Julia spiega di aver scritto il libro-diario dettando al registratore le sue paure e le sue poesie, le sue giornate piene di interviste, lettere e arrampicate sui grandi rami intorno alla sua piccola piattaforma.

Dice con molta semplicità: “ci si abitua a tutto, anche a mangiare cous cous e frutta secca, a lavarsi con le spugnature di acqua piovana e ad andare in bagno in un secchio foderato da una busta”. Quello che l’ha aiutata è stato il fatto di avere uno scopo importante: salvare qualcun altro, salvare Luna e la foresta”.

“Luna mi è rimasta nel cuore, continuo le battaglie ecologiste, e lavoro per i diritti dei nativi americani e contro la pena di morte negli Stati Uniti”.

 

 

E’ deliziosa da ascoltare… semplice ed umile, non si ritiene una persona che ha fatto una cosa eccezionale…..anzi!

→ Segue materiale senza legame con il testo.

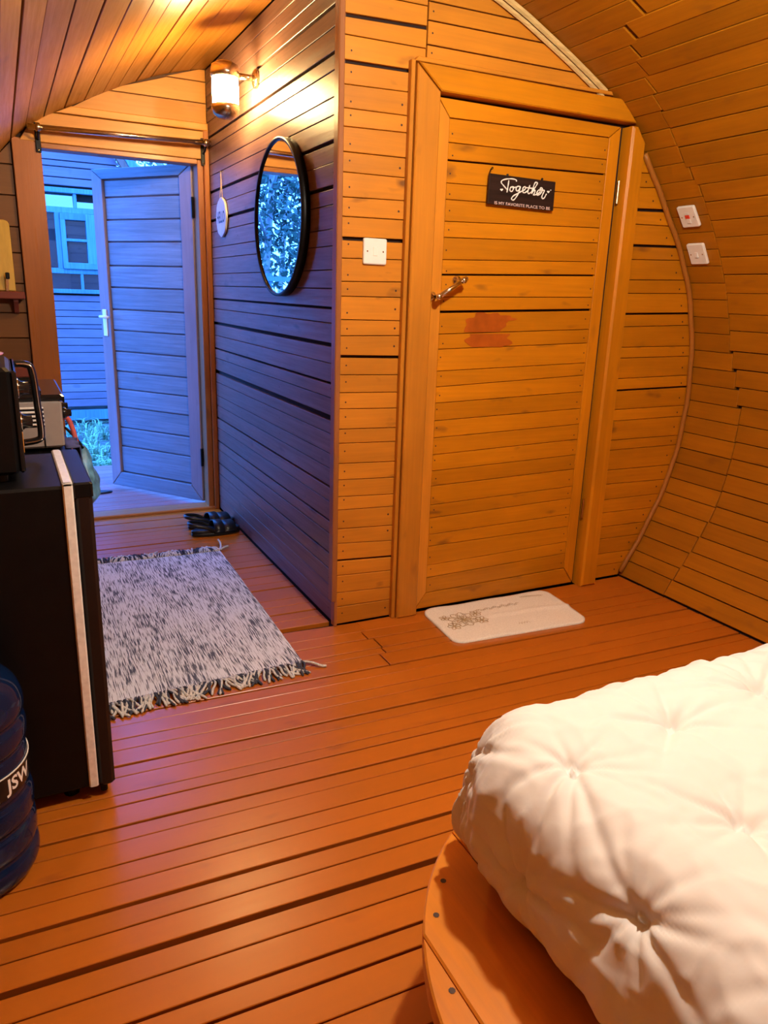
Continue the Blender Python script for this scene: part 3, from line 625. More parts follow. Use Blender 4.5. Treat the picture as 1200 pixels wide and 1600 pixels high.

E’ come se non fosse mai scesa dalla sua sequoia e passa nella vita proprio come una farfalla (fin da bambina ha avuto con loro un rapporto particolare), volando al di sopra della banalità e delle convenzioni….

Al termine della conferenza (che è durata un’ora in più del previsto a causa delle mille domande che le venivano poste – con grande pena del custode che non riusciva a chiudere il Giardino….) sono state mandate alcune musiche delle piante elaborate dal Damanhur insieme ali studiosi dell’Orto Botanico.